Nigeria's Deputy Governors are sick of the country’s porous borders
Speaking of problems that are known to have ripple effects, deputy governors across Nigeria’s border states are calling out the National Boundary Commission (NBC) for the lack of adequate security in the country’s borders.
Speaking on behalf of the governors at the 2025 African Border Day celebration in Abuja, the Deputy Governor of Sokoto State and Chairman of the Nigeria-Niger International Border Platform, Idris Gobir, told the federal government that it needs to do more to put Nigerian citizens first.
“We cannot compromise our security because of border relations. Other countries protect their borders, but we don’t at all. They fence their borders,” Gobir said.
Slamming the NBC’s incompetence, the governor also questioned why armed groups only live along the Nigerian side of the border, and not Niger’s.
The deputy governors of Bayelsa State and Ogun State also made similar statements, asking the NBC to do its one job— protect Nigerians. From suggesting the deployment of more Navy personnel to a collaboration with the National Assembly to release funds, the governors said in many words that they’re sick of having porous borders.
Are they right?
They’re absolutely right. The lack of adequate protection at Nigeria’s borders is causing the country so much harm. The most prominent is the smuggling of small arms into the country; these arms end up in the wrong hands and worsen already existing problems like the farmer-herder crisis in certain parts of the country.
In a recent interview with Zikoko Citizen on Nigeria’s porous borders, Attah Jesse Attah-Olottah, Risk Operations and Intelligence Coordinator at Beacon Security and Intelligence Limited (BSIL), suggested a lot of inter-agency collaborations.
“The Nigerian custom, for example, has an aerial asset, which it uses for its operation.
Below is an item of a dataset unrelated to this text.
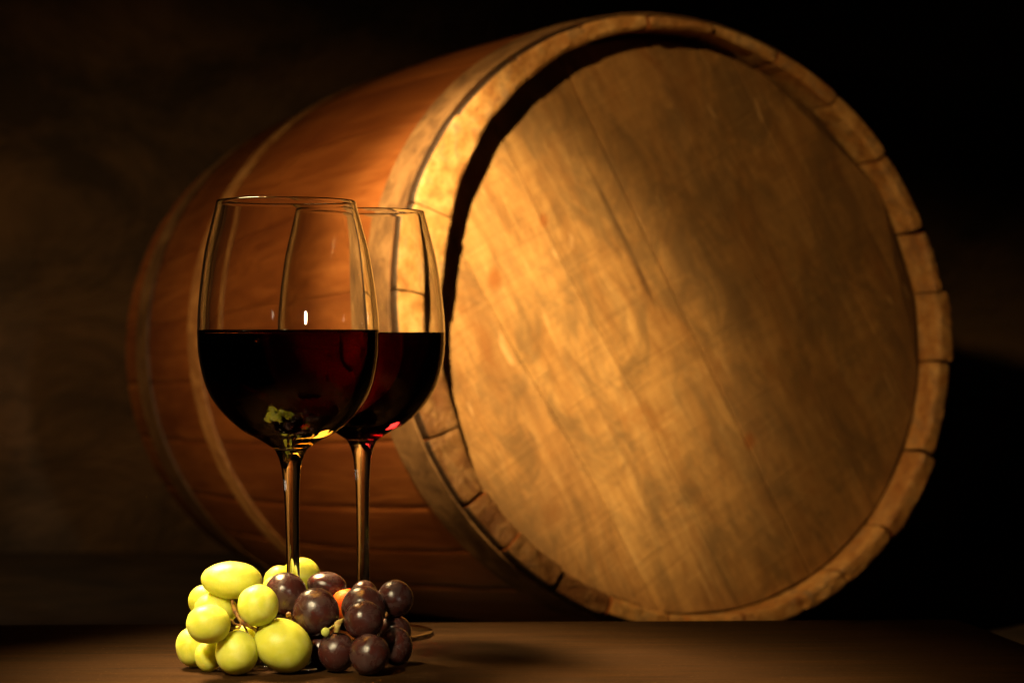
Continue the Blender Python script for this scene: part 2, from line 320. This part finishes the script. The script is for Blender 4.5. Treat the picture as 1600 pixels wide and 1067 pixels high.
for k in range(len(joints) - 1):
    a0, a1 = joints[k], joints[k + 1]
    s0 = rs.uniform(-.22, .22); dr_ = rs.uniform(-.10, .10); dt = rs.uniform(-.05, .05)
    if 110 < a0 < 150: s0 *= .3
    if a0 == 160: s0 = -.12; dt = .06
    if a0 == 366.5: dr_ = -.38
    if a0 == 353: dr_ = .22; s0 = -.15
    if a0 == 379: dr_ = -.12
    if a0 == 317.5: dr_ = .18; s0 = -.2
    g0, g1 = wide.get(a0, .07), wide.get(a1 if a1 != 412 else 52, .07)
    NTH = 17; ss = [0, .12, .35, .8, 1.4, 2.2, 3.2, 4.5] + [4.5 + (L - 4.5) * i / 22 for i in range(1, 23)]
    ss = [s0 + (L - s0) * (s / L) for s in ss]
    V, Fc, MI = [], [], []
    def th_at(j, s):
        fade = math.exp(-max(s, 0) / 2.5)
        e0 = math.radians(a0) + (.018 + g0 * .5 * fade) / 23; e1 = math.radians(a1) - (.018 + g1 * .5 * fade) / 23
        f = [0, .035, .08, .14, .21, .28, .36, .43, .5, .57, .64, .72, .79, .86, .92, .965, 1][j]
        return e0 + (e1 - e0) * f
    edge = [.10, .03] + [0] * 13 + [.03, .10]
    for i, s in enumerate(ss):
        for j in range(NTH):
            th = th_at(j, s); nz = noise.noise(Vector((th * 9, s * .15, k))) * .05
            lip = [.16, .05, 0][i] if i < 3 else 0
            V.append(bp(th, s + (edge[j] * .6 if i == 0 else 0), rad(th, s) + dr_ * math.exp(-max(s, 0) / 6) - edge[j] - lip + nz))
    no = len(V)
    for i, s in enumerate(ss):
        for j in range(NTH):
            th = th_at(j, s)
            ti = (thick(th) + dt) * (1 - min(max(s - 1, 0) / 5, 1)) + 1.8 * min(max(s - 1, 0) / 5, 1)
            ti += (.10 * noise.noise(Vector((th * 22, 1.7, k * .7))) - .15 * max(0, noise.noise(Vector((th * 38, s * .8, k * 1.3))) - .22)) * math.exp(-max(s, 0) / 2)
            lip = [.22, .06, 0][i] if i < 3 else 0
            V.append(bp(th, s, rad(th, s) - ti + lip + edge[j] * .4))
    ns = len(ss); q = lambda i, j: i * NTH + j
    for i in range(ns - 1):
        for j in range(NTH - 1):
            Fc.append((q(i, j), q(i, j + 1), q(i + 1, j + 1), q(i + 1, j))); MI.append(2 if i < 3 else 0)
            Fc.append((no + q(i, j), no + q(i + 1, j), no + q(i + 1, j + 1), no + q(i, j + 1))); MI.append(1)
        for j in (0, NTH - 1):
            Fc.append((q(i, j), q(i + 1, j), no + q(i + 1, j), no + q(i, j))); MI.append(0)
    # end face with a few rows so that it can be uneven
    rows = [[q(0, j) for j in range(NTH)]]
    for f in (.12, .35, .65, .88):
        row = []
        for j in range(NTH):
            p = V[q(0, j)].lerp(V[no + q(0, j)], f); th = th_at(j, ss[0])
            p = p + Vector((0, (.16 * noise.noise(Vector((th * 30, f * 6, k))) + .08 * noise.noise(Vector((th * 75, f * 11, k))) - .05) * .01, 0)); V.append(p); row.append(len(V) - 1)
        rows.append(row)
    rows.append([no + q(0, j) for j in range(NTH)])
    for ra, rb in zip(rows, rows[1:]):
        for j in range(NTH - 1): Fc.append((ra[j], ra[j + 1], rb[j + 1], rb[j])); MI.append(1)
    for j in (0, NTH - 1):
        Fc.append(tuple(r[j] for r in rows)); MI.append(1)
    for j in range(NTH - 1):
        Fc.append((q(ns - 1, j), q(ns - 1, j + 1), no + q(ns - 1, j + 1), no + q(ns - 1, j))); MI.append(1)
    o = link_mesh('stave', V, Fc, [M_STAVE, M_END2 if 187 <= a0 < 248 else M_END, M_LIP_SHADE], barrel, True, MI)
    o.data.set_sharp_from_angle(angle=R_(35))
# head boards
al = R_(-61); dv = Vector((math.cos(al), 0, math.sin(al))); nv = Vector((-math.sin(al), 0, math.cos(al)))
offs = [-21.9, -12.7, -6.1, .75, 8.1, 15.0, 21.9]; HD = 2.0
for k in range(len(offs) - 1):
    a, b = offs[k], offs[k + 1]; g0_, g1_ = [(.065 if x == .75 else .03) for x in (a, b)]; dz = rs.uniform(-.04, .04)
    pr = [(a + g0_, 2.2), (a + g0_, .07), (a + g0_ + .05, 0), (a * .7 + b * .3, 0), (a * .3 + b * .7, 0), (b - g1_ - .05, 0), (b - g1_, .07), (b - g1_, 2.2)]
    V, Fc = [], []; N = 24
    for i in range(N + 1):
        for off, dep in pr:
            h = math.sqrt(max(21.6 ** 2 - off ** 2, .05)); t = -h + 2 * h * i / N
            p = nv * off + dv * t; rr = rad(math.atan2(p.z, p.x), HD) / 23.25
            V.append((Vector((p.x * rr, HD + dep + dz, p.z * rr)) - BASE) * .01)
    n = len(pr)
    for i in range(N):
        for j in range(n - 1): Fc.append((i * n + j, i * n + j + 1, (i + 1) * n + j + 1, (i + 1) * n + j))
        Fc.append((i * n + n - 1, i * n, (i + 1) * n, (i + 1) * n + n - 1))
    Fc.append(tuple(range(n))); Fc.append(tuple(range(N * n, N * n + n)))
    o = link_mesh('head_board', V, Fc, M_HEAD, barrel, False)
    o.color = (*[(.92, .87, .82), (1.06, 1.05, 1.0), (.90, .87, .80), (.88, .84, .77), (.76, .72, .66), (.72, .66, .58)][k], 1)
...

The Nigerian immigration can collaborate with customs to utilise its aerial assets, which by the way is very underutilised in terms of border control and monitoring the fringes of the Nigerian border to stop and detect the movement of illegal persons and influx of weapons in the country,” he said.
We haven’t gotten our PHD yet, but we know that this suggestion, along with the suggestions from the deputy governors, will go a long way to protect our borders.